Hong Kong-Based Brokerage Loses Second Senior Executive in Two Months

Hong Kong-based brokerage CLSA Ltd. has lost its second senior executive in as many months, while a third is said to be considering his position.
Jonathan Slone, CLSA CEO, submitted his resignation in mid-March after three decades with the company, Caixin understands.
It’s the second senior resignation at the 33-year-old firm after Chairman Tang Zhenyi left in February, and comes amid an ongoing management reshuffle that has raised concerns in the market about friction between the Hong Kong company and its Beijing-based parent.
CLSA is owned by Citic Securities Co.

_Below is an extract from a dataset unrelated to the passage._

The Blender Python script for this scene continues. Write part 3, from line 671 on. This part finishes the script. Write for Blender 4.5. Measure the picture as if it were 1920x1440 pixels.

Ltd. — China’s largest securities firm by assets — which acquired it for $1.25 billion in 2013 as part of an overseas expansion bid.
Citic Securities Chairman Zhang Youjun, who succeeded Tang as CLSA chairman, had tried to retain Slone by offering him a promotion to CLSA co-chairman and a position on the executive committee at Citic Securities, Caixin understands, but he declined. It remains unclear who will succeed him.
CLSA’s Chief Operating Officer Nigel Beattie, who joined the company in March 2014, is also considering leaving his job, a source told Caixin on condition of anonymity. The same source said Beattie was in discussions about taking over as CEO. Caixin’s attempts to contact Beattie failed.
“We had a good start, after the integration. But due to all kinds of complexities, I suddenly found out, with great pain, that I myself had become a block, or even a negative asset, on the path for CLSA’s future growth,” Tang said to CLSA employees on the eve of his resignation in a letter seen by Caixin.
Tang said he chose to resign for the greater good of the company, and would let those who “can better align the minds and thoughts across the platforms” lead the institution. Before joining CLSA in 2017, Tang worked for the Ministry of Finance, the World Bank Group, and the state-owned Citic Group Corp. Ltd., a major shareholder of Citic Securities.
“How to view the cultural conflicts depends on whose side you are taking,” a person close to CLSA told Caixin. “In overseas investment banks, Chinese employees can rise to the level of country or regional head, and it’s very hard for them to advance further. Foreign employees in Chinese investment banks feel the same.”
Caixin was unable to reach Jonathan Slone for comment.
CLSA was founded in Hong Kong by former reporters Jim Walker and Gary Coull in 1986 and provides security brokerage and investment banking services.
This story has been updated to replace Tang's translated quotes with those from his original statement in English.